--- WHAT YOU SHOULD DO ---
Begin at the first line of the data and copy each line through the one containing "R = math.radians", that line included, with no pictures.

--- ENTRIES PROVIDED ---
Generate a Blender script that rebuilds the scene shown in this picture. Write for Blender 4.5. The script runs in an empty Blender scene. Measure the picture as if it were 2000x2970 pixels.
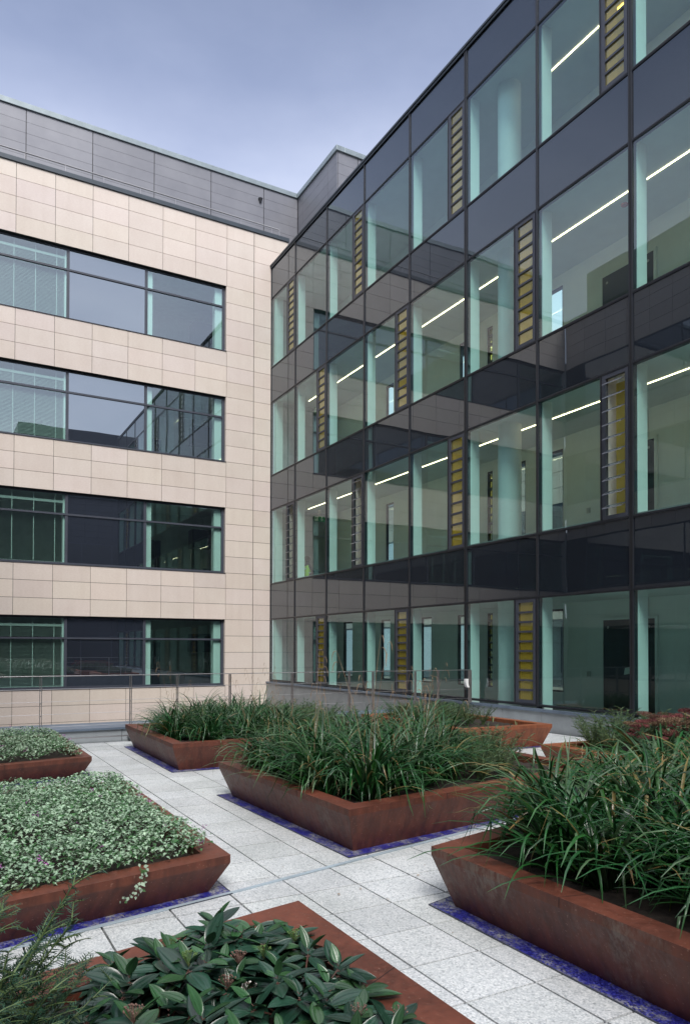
import bpy, math, random
import numpy as np
from mathutils import Vector, Matrix
random.seed(7); RNG = np.random.default_rng(11)
sc = bpy.context.scene
COL = sc.collection
R = math.radians

# ------------------------------------------------------------------ materials
def newmat(name):
    m = bpy.data.materials.new(name); m.use_nodes = True
    nt = m.node_tree; nt.nodes.clear()
    out = nt.nodes.new('ShaderNodeOutputMaterial')
    return m, nt, out
def N(nt, t, **kw):
    n = nt.nodes.new(t)
    for k, v in kw.items(): setattr(n, k, v)
    return n
def L(nt, a, b): nt.links.new(a, b)
def mth(nt, op, a, b=None, clamp=False):
    n = N(nt, 'ShaderNodeMath', operation=op, use_clamp=clamp)
    for i, v in enumerate((a, b)):
        if v is None: continue
        if isinstance(v, (int, float)): n.inputs[i].default_value = v
        else: L(nt, v, n.inputs[i])
    return n.outputs[0]
def noise(nt, scale, detail=3, rough=.5, vec=None, dims='3D', w=None):
    n = N(nt, 'ShaderNodeTexNoise', noise_dimensions=dims)
    n.inputs['Scale'].default_value = scale; n.inputs['Detail'].default_value = detail
    n.inputs['Roughness'].default_value = rough
    if vec is not None: L(nt, vec, n.inputs['Vector'])
    if w is not None: L(nt, w, n.inputs['W'])
    return n.outputs['Fac']
def ramp(nt, fac, stops):
    r = N(nt, 'ShaderNodeValToRGB')
    el = r.color_ramp.elements
    while len(el) < len(stops): el.new(.5)
    for e, (p, c) in zip(el, stops):
        e.position = p; e.color = (*c, 1) if len(c) == 3 else c
    L(nt, fac, r.inputs[0]); return r.outputs[0]
def pos(nt, scale=(1, 1, 1)):
    g = N(nt, 'ShaderNodeNewGeometry'); mp = N(nt, 'ShaderNodeMapping')
    mp.inputs['Scale'].default_value = scale
    L(nt, g.outputs['Position'], mp.inputs['Vector']); return mp.outputs[0]
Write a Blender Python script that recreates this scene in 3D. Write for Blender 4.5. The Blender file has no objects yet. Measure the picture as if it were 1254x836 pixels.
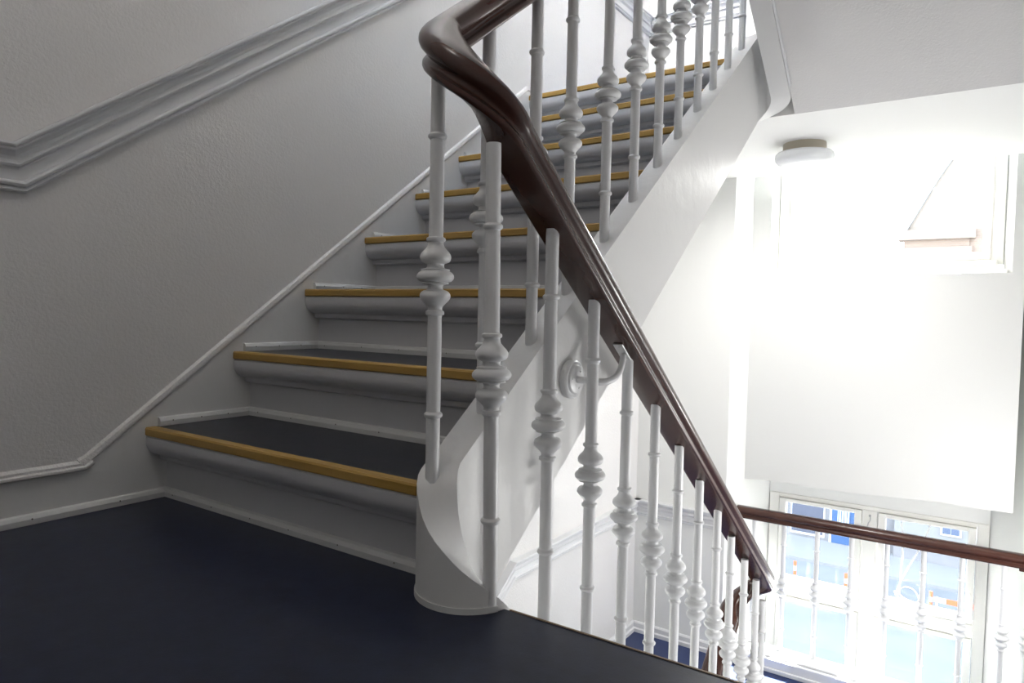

--- ANSWER TO THE TASK ---
Generate a Blender script that rebuilds the scene shown in this picture. Write for Blender 4.5. The script runs in an empty Blender scene. Measure the picture as if it were 2000x2970 pixels.
import bpy, math, random
import numpy as np
from mathutils import Vector, Matrix
random.seed(7); RNG = np.random.default_rng(11)
sc = bpy.context.scene
COL = sc.collection
R = math.radians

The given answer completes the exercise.